Among the many figures who come to life in these pages, a few stand out. J. Golden Kimball, legendary for his wit and frankness, emerges here with unexpected depth, revealing struggles with mental health, finances, and family life that complicate his familiar public persona. Helen Mar Kimball—often remembered solely as Joseph Smith’s young plural wife—receives particularly sensitive treatment. Her experiences on the trek west, her endurance within a polygamist household, and her grief as children married outside the faith or met tragic ends (including the suicide of a son) render her far more than a historical footnote. Kimball also reintroduces less familiar figures, such as Abe Kimball, who grew up separated from his father among the Cutlerites before surprisingly embracing polygamy in Utah; Sol Kimball, a blunt political agitator and family organizer; and Alice Ann Kimball Smith, whose disastrous first marriage ended in scandal before she remarried Joseph F. Smith, thereby bringing another larger-than-life figure into the family.

The narrative balances tragedy, poignancy, humor, and relatability. The Kimballs emerge as outspoken, flawed, and profoundly human—a family whose struggles and resilience mirror many of the tensions within Latter-day Saint history itself. Kimball’s achievement lies in refusing to sanitize their lives. Instead, he highlights the very messiness that shaped Mormonism in practice, even as it was being idealized in theology and culture.

The Blood in Their Veins is one of the most engaging Latter-day Saint histories I have read this year. Both scholarly and accessible, it not only enriches our understanding of the Kimballs as individuals but also uses their family’s saga as a lens for examining the broader contours of Mormon experience. It is a welcome contribution to the field and will reward anyone interested in the complexities of faith, family, and identity in the Mormon past.
146 reviews
July 6, 2025
I thought this book must have been a challenge to put together.
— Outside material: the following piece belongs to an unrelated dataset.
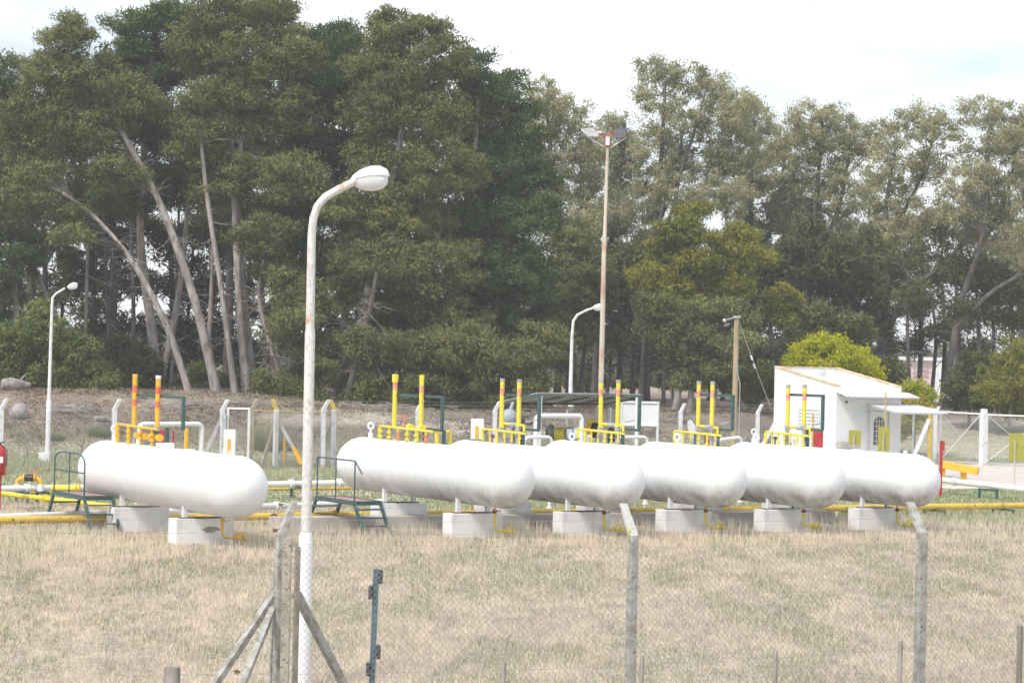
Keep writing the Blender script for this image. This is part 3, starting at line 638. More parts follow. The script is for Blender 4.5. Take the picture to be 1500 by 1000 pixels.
def bush(name, label, d, x0, lob, m, dens=1.0, leaf=1.0):
    tree(name, label, d, [[(x0,596,4),(x0,570,3),(x0,lob[0][1]+5,2)]], lob, style='bush', m=m, bark='bark', dens=dens, leaf=leaf, cat='bush')
def und(label, d, x0, lob, m='dark', st='dark', dens=.85, g=GD):
    tree('evergreen_tree', label, d, [[(x0,588,7),(x0+4,500,5),(x0,420,3)], [(x0+18,588,5),(x0+26,500,4),(x0+20,440,3)]], lob, style=st, m=m, bark='bark_dark', dens=dens, group=g, dead=8)
und('dark evergreen between pine grove and floodlight mast', 130, 830, [(835,360,40,40),(865,400,40,40),(830,430,40,40),(850,480,36,36),(820,510,30,30)], m='pine', st='pine', dens=.9)
und('dark evergreen right of the floodlight mast', 133, 905, [(910,400,34,40),(925,450,36,36),(905,490,30,30),(940,380,30,36),(880,450,26,30)])
und('dark wide evergreen behind the wooden pole', 134, 1080, [(1060,420,36,34),(1110,400,40,40),(1090,470,40,36),(1130,430,36,34),(1100,520,40,34),(1060,470,34,30)])
und('dark evergreen above the lime bush', 133, 1180, [(1165,400,44,36),(1215,390,46,40),(1180,440,44,34),(1235,430,40,36),(1200,350,46,34),(1150,360,36,34)])
und('dark evergreen below the open umbrella-topped gum', 134, 1250, [(1260,400,40,36),(1290,430,34,34),(1275,470,36,30),(1262,360,34,30),(1240,480,30,26)])
for x0, x1, top, w, lab in ((800,806,430,6,'dark gum trunk at the right end of the pine grove'), (845,840,440,5,'slim dark gum trunk right of the middle street lamp'), (908,915,400,6,'dark gum trunk just right of the floodlight mast'),
        (930,922,430,4,'thin trunk second right of the floodlight mast'), (948,955,420,8,'thick dark gum trunk above the white board'), (972,980,430,5,'slim trunk right of the thick one above the white board'), (1138,1128,430,7,'dark forked trunk behind the wooden pole'), (818,832,450,5,'slanting dark trunk left of the middle street lamp'), (1335,1330,400,5,'slim dark trunk before the pink far house'), (1408,1400,420,5,'slim dark trunk right of the pink far house')):
    tree('bare_gum_tree', lab, 131+random.random()*8, [[(x0,592,w),((x0+x1)/2-3,(592+top)/2,w*.8),(x1,top,w*.5)]], [(x1,top-8,30,22),(x1+6,top+30,22,16)], style='dark', m='dark', bark='bark_dark', dens=.8, dead=10, group='bare dark trunks under the gum trees')
for x, d, lab in ((860,160,'left'), (925,165,'middle'), (985,158,'right')):
    bush('low_shrub', 'low dark shrub far behind the shelter, %s one of three' % lab, d, x, [(x,556,26,10),(x+16,558,20,9),(x-14,560,18,8)], 'dark', 1.1, 1.5)
und('dark shaggy tree behind the floodlight mast, low', 150, 870, [(860,440,44,50),(900,400,44,50),(940,440,44,50),(880,510,44,36),(940,520,40,36),(850,560,34,20)], st='dark')
und('dark shaggy tree behind the yellow-green pine', 152, 1040, [(1000,400,50,50),(1050,410,50,50),(1100,410,50,50),(1030,480,50,44),(1090,520,50,40),(980,520,44,40)], st='dark')
und('dark shaggy tree filling in behind the white building', 153, 1200, [(1150,400,50,44),(1210,390,50,44),(1270,400,50,44),(1150,480,50,44),(1220,500,50,44),(1280,500,40,44),(1300,380,44,44)], st='dark')
und('dark shaggy tree far behind the building, between the gum trunks', 155, 1345, [(1340,450,40,30),(1370,480,36,26),(1330,500,34,24),(1400,470,30,28),(1420,500,30,26)], st='dark', dens=.6)
und('thin dark tree far behind the gate, middle', 156, 1380, [(1350,350,50,40),(1400,330,50,40),(1350,430,40,36),(1450,370,44,36)], st='dark', dens=.6)
und('thin dark tree far behind the gate, right', 158, 1480, [(1460,330,44,40),(1500,380,44,44),(1480,480,40,36),(1440,520,30,30)], st='dark', dens=.6)
und('dark evergreen under the leaning gum at the right', 139, 1430, [(1420,380,44,36),(1470,420,44,36),(1390,400,34,30),(1450,460,40,26),(1500,450,30,30),(1430,430,34,26)])
GO = 'yellow-green pines in front of the gum trees'
tree('young_pine', 'yellow-green pine with tiered clumps left of the wooden pole', 122, [[(990,592,9),(1000,500,7),(1005,400,5),(1015,320,3)], [(1000,520,5),(1045,440,4),(1080,370,3)]],
     [(1015,312,28,16),(1000,336,36,18),(1030,345,30,16),(975,368,36,20),(1088,345,26,14),(1078,366,36,20),(1098,380,32,18),(1020,385,44,20),(955,405,38,22),(1045,410,40,18),(1000,425,36,20),(1075,420,36,18)], m='olive', dens=1.25, group=GO, dead=14)
tree('young_pine', 'lower yellow-green pine with drooping clumps behind the wooden pole', 117, [[(1010,592,8),(1015,530,6),(1010,470,4)], [(1045,592,5),(1050,540,4),(1045,500,3)]],
     [(960,445,32,20),(1005,462,44,20),(1050,452,36,18),(975,488,34,18),(1030,500,40,20),(1000,528,40,18),(1050,535,36,20),(1085,462,30,20),(1075,500,34,20),(1012,555,34,16),(1070,560,36,18),(1100,575,30,16),(950,475,24,16),(1108,548,26,16)], m='sage', style='pine', dens=1.1, group=GO, dead=30)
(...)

It is a lengthy book, but I read through it quickly. The only reason I did not give it five stars was being unable to keep track of who everyone was at different points in the book. I could have done any better.

This book helped me understand more clearly how difficult life was on the western frontier. So many things were life threatening. So many died younger than they would have otherwise. Life was harsh. So many were sick, suffered dearly, and yet they carried on. So many children never made it out of their infancy, or childhood even. Wives died. Husbands died. So many struggled to find work, to have hard cash to buy things. It was not an easy life, and that desert could not have been conquered by anyone other than a community willing to put their own interests aside while working for the benefit of the whole. That group of people who broke the desert and made a successful community there deserve lasting credit for what they gave up to make it work out.
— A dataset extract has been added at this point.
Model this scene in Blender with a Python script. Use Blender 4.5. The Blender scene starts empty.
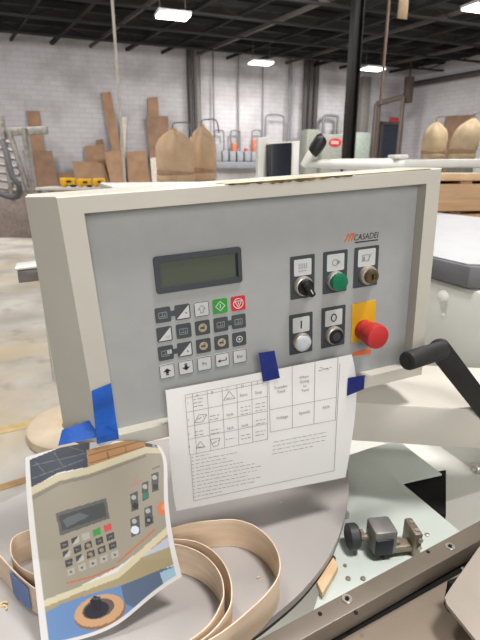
import bpy, bmesh, math, random
from mathutils import Vector, Matrix
random.seed(7)
C = bpy.context.scene.collection
PI = math.pi
# ------------------------------------------------------------------ camera
F, CX, CY = 470.0, 240.0, 320.0
PT = math.atan(150 / 470.0); CP, SP = math.cos(PT), math.sin(PT)
EYE = Vector((0, 0, 1.5))
def ray(px, py):
    x, y = (px - CX) / F, (py - CY) / F
    return Vector((x, CP - y * SP, -SP - y * CP))
def at(px, py, Y):
    d = ray(px, py); return EYE + d * (Y / d.y)
def onz(px, py, z):
    d = ray(px, py); return EYE + d * ((z - 1.5) / d.z)
def onplane(px, py, P, N):
    d = ray(px, py); return EYE + d * ((P - EYE).dot(N) / d.dot(N))
cam = bpy.data.cameras.new('camera'); co = bpy.data.objects.new('camera', cam); C.objects.link(co)
co.location = EYE; co.rotation_euler = (PI / 2 - PT, 0, 0)
cam.sensor_fit = 'VERTICAL'; cam.sensor_height = 24; cam.sensor_width = 18; cam.lens = F / 640 * 24
cam.clip_start = 0.02; cam.clip_end = 200
cam.dof.use_dof = True; cam.dof.focus_distance = .66; cam.dof.aperture_fstop = 7.0
bpy.context.scene.camera = co
# ------------------------------------------------------------------ materials
def lin(c):
    return tuple(((v / 255) / 12.92 if v / 255 <= .04045 else ((v / 255 + .055) / 1.055) ** 2.4) for v in c[:3]) + (1,)
def mat(name, col, rough=.5, metal=0, var=.08, scale=12, bump=0, emit=0, coord='Object', stretch=(1, 1, 1), col2=None, spec=.4):
    m = bpy.data.materials.new(name); m.use_nodes = True; nt = m.node_tree; b = nt.nodes['Principled BSDF']
    b.inputs['Roughness'].default_value = rough; b.inputs['Metallic'].default_value = metal
    b.inputs['Specular IOR Level'].default_value = spec
    tc = nt.nodes.new('ShaderNodeTexCoord'); mp = nt.nodes.new('ShaderNodeMapping'); nz = nt.nodes.new('ShaderNodeTexNoise')
    nt.links.new(tc.outputs[coord], mp.inputs[0]); nt.links.new(mp.outputs[0], nz.inputs[0])
    mp.inputs['Scale'].default_value = stretch
    nz.inputs['Scale'].default_value = scale; nz.inputs['Detail'].default_value = 5
    rp = nt.nodes.new('ShaderNodeValToRGB'); l = lin(col)
    a = lin(col2) if col2 else tuple(v * (1 - var * 2) for v in l[:3]) + (1,)
    z = l if col2 else tuple(min(1, v * (1 + var)) for v in l[:3]) + (1,)
    rp.color_ramp.elements[0].position = .32; rp.color_ramp.elements[1].position = .68
    rp.color_ramp.elements[0].color = a; rp.color_ramp.elements[1].color = z
    nt.links.new(nz.outputs[0], rp.inputs[0]); nt.links.new(rp.outputs[0], b.inputs['Base Color'])
    if bump:
        bp = nt.nodes.new('ShaderNodeBump'); bp.inputs['Strength'].default_value = bump; bp.inputs['Distance'].default_value = .01
        nt.links.new(nz.outputs[0], bp.inputs['Height']); nt.links.new(bp.outputs[0], b.inputs['Normal'])
    if emit:
        b.inputs['Emission Color'].default_value = l; b.inputs['Emission Strength'].default_value = emit
    return m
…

Feeling out of sorts back then, being depressed, was not something people understood. While life and survival is always a struggle, for some more than others, members of the Kimball family struggled with it, as did so many others, would be my guess. People today struggle with depression, and yet they have so much more, material speaking, to be grateful for than did the early pioneers. After reading this book, if anyone had a right to struggle with feeling down and discouraged, it was the pioneers. They had a hard life. I still tip my hat to them for their toughness. I credit the author with sharing material that gives me fertile ground to think. Well done.